'''

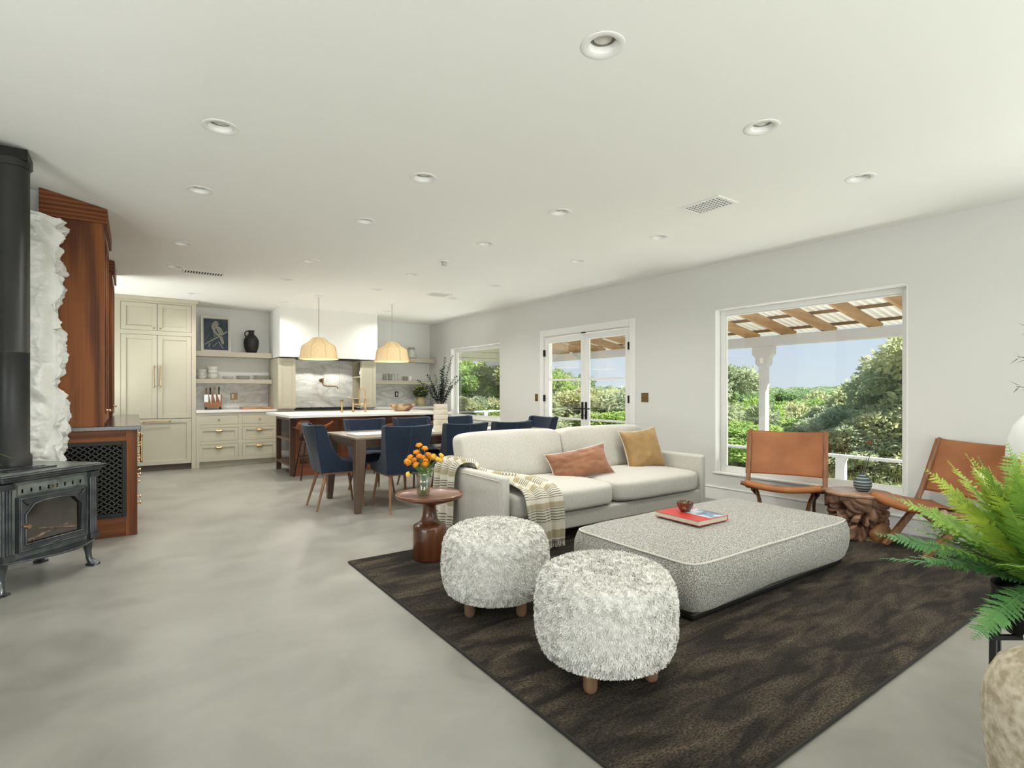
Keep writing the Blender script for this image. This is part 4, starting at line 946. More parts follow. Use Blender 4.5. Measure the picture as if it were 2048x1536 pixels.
# flue
t = thing('stove_pipe', 'matte black stove pipe rising to a black ceiling box', 'stove pipe', (-0.66, 4.80, 0.7245))
zc = ceil_z(-0.70, 4.8) - 0.002 - 0.7245
MB().lathe([(0.10, 0.0), (0.10, 0.07), (0.088, 0.085), (0.088, 0.75), (0.0895, 0.752), (0.0895, 0.758), (0.088, 0.76), (0.088, zc - 0.15), (0.0955, zc - 0.148), (0.0955, zc - 0.10)], n=40).build('pipe', pipem, t, smooth=40)
MB().box(-0.30, -0.085, zc - 0.105, 0.085, 0.15, ceil_z(-0.58, 4.7) - 0.7245 - 0.012).build('ceiling_box', blackmetal, t, bevel=0.004)
t = thing('trailing_plant', 'green leafy sprig on the stove top beside the pipe', 'plant', (-0.80, 4.52, 0.7245))
MB().lathe([(0.001, 0), (0.05, 0), (0.06, 0.07), (0.055, 0.07), (0.001, 0.06)], n=20).build('pot', blackmetal, t, smooth=50)
m = MB()
for dx, dy, dz, w in ((0.13, 0.03, 0.03, 0.02), (0.19, 0.05, 0.07, 0.014), (0.11, 0.0, 0.10, 0.02), (0.06, 0.1, 0.1, 0.02), (-0.08, -0.05, 0.1, 0.02), (0.155, 0.06, 0.0, 0.012)):
    p0 = Vector((0, 0, 0.07)); p2 = Vector((dx, dy, dz)); p1 = (p0 + p2) / 2 + Vector((0, 0, 0.05)); sd = Vector((-dy, dx, 0.02)).normalized()
    k = len(m.v); m.v += [p0, p1 + sd * w, p2, p1 - sd * w, p1]; m.f += [(k, k + 1, k + 4), (k + 1, k + 2, k + 4), (k + 2, k + 3, k + 4), (k + 3, k, k + 4)]
m.build('leaves', greenleaf, t, smooth=180)

# =================================================================== RUG
rugm = mat('charcoal_rug', (0.014, 0.011, 0.008), 0.95, spec=0.1, c2=(0.085, 0.069, 0.048), scale=3.2, stretch=(0.9, 3.2, 1), detail=10, distort=0.8, lo=0.40, hi=0.72, bump=0.7, bscale=120, bdist=0.01, sheen=0.06)
RX0, RX1, RY0, RY1, RZ = 1.25, 5.11, 0.94, 3.80, 0.014
nt = rugm.node_tree; b = nt.nodes['Principled BSDF']
src = b.inputs['Base Color'].links[0].from_socket
fn = N(nt, 'ShaderNodeTexNoise'); fn.inputs['Scale'].default_value = 150; fn.inputs['Detail'].default_value = 4
tcx = N(nt, 'ShaderNodeTexCoord'); mp = N(nt, 'ShaderNodeMapping'); mp.inputs['Scale'].default_value = (0.45, 1.2, 1); nt.links.new(tcx.outputs['Object'], mp.inputs[0]); nt.links.new(mp.outputs[0], fn.inputs['Vector'])
cr2 = N(nt, 'ShaderNodeValToRGB'); cr2.color_ramp.elements[0].position = 0.38; cr2.color_ramp.elements[0].color = (0.30, 0.30, 0.30, 1); cr2.color_ramp.elements[1].position = 0.66; cr2.color_ramp.elements[1].color = (1.9, 1.8, 1.65, 1)
nt.links.new(fn.outputs[0], cr2.inputs[0])
mm = N(nt, 'ShaderNodeMix', data_type='RGBA', blend_type='MULTIPLY'); mm.inputs[0].default_value = 1.0
nt.links.new(src, mm.inputs[6]); nt.links.new(cr2.outputs[0], mm.inputs[7]); nt.links.new(mm.outputs[2], b.inputs['Base Color'])
t = thing('area_rug', 'large distressed charcoal brown rug under the sofa and ottomans', 'rug', ((RX0 + RX1) / 2, (RY0 + RY1) / 2, 0))
m = MB(t)
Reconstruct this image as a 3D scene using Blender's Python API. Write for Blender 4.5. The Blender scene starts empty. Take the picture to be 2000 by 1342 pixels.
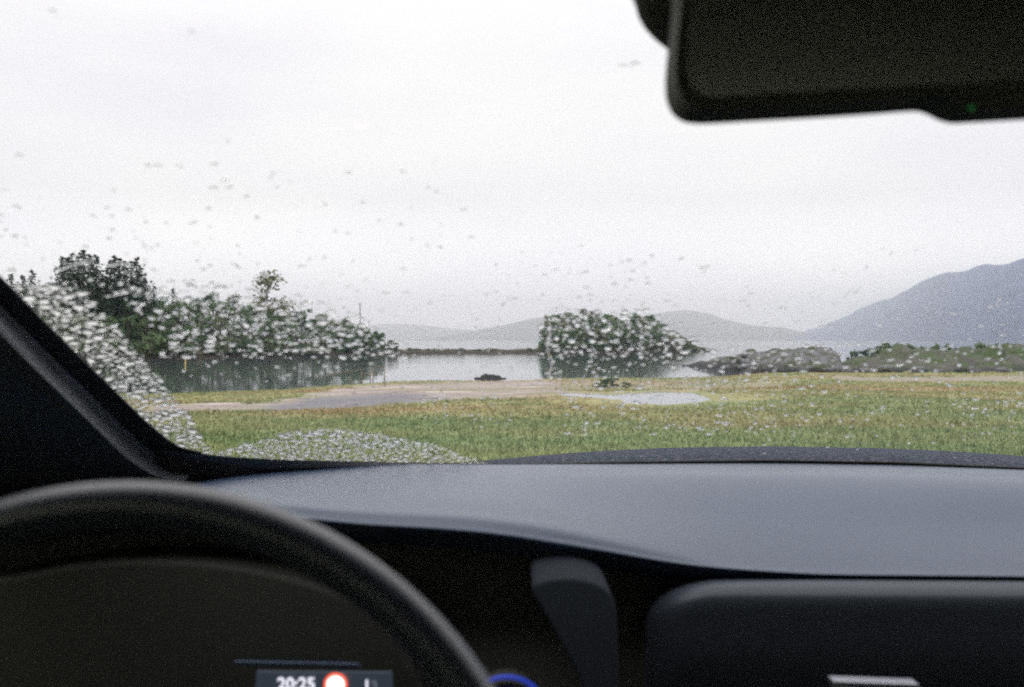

'''

▶ PROBLEM TO SOLVE
All lines from the start of the entries through the one with "m.build('leaves', greenleaf, t, smooth=180)" are to be output exactly; omit the pictures.

▶ OUTPUT
Keep writing the Blender script for this image. This is part 4, starting at line 946. More parts follow. Use Blender 4.5. Measure the picture as if it were 2048x1536 pixels.
# flue
t = thing('stove_pipe', 'matte black stove pipe rising to a black ceiling box', 'stove pipe', (-0.66, 4.80, 0.7245))
zc = ceil_z(-0.70, 4.8) - 0.002 - 0.7245
MB().lathe([(0.10, 0.0), (0.10, 0.07), (0.088, 0.085), (0.088, 0.75), (0.0895, 0.752), (0.0895, 0.758), (0.088, 0.76), (0.088, zc - 0.15), (0.0955, zc - 0.148), (0.0955, zc - 0.10)], n=40).build('pipe', pipem, t, smooth=40)
MB().box(-0.30, -0.085, zc - 0.105, 0.085, 0.15, ceil_z(-0.58, 4.7) - 0.7245 - 0.012).build('ceiling_box', blackmetal, t, bevel=0.004)
t = thing('trailing_plant', 'green leafy sprig on the stove top beside the pipe', 'plant', (-0.80, 4.52, 0.7245))
MB().lathe([(0.001, 0), (0.05, 0), (0.06, 0.07), (0.055, 0.07), (0.001, 0.06)], n=20).build('pot', blackmetal, t, smooth=50)
m = MB()
for dx, dy, dz, w in ((0.13, 0.03, 0.03, 0.02), (0.19, 0.05, 0.07, 0.014), (0.11, 0.0, 0.10, 0.02), (0.06, 0.1, 0.1, 0.02), (-0.08, -0.05, 0.1, 0.02), (0.155, 0.06, 0.0, 0.012)):
    p0 = Vector((0, 0, 0.07)); p2 = Vector((dx, dy, dz)); p1 = (p0 + p2) / 2 + Vector((0, 0, 0.05)); sd = Vector((-dy, dx, 0.02)).normalized()
    k = len(m.v); m.v += [p0, p1 + sd * w, p2, p1 - sd * w, p1]; m.f += [(k, k + 1, k + 4), (k + 1, k + 2, k + 4), (k + 2, k + 3, k + 4), (k + 3, k, k + 4)]
m.build('leaves', greenleaf, t, smooth=180)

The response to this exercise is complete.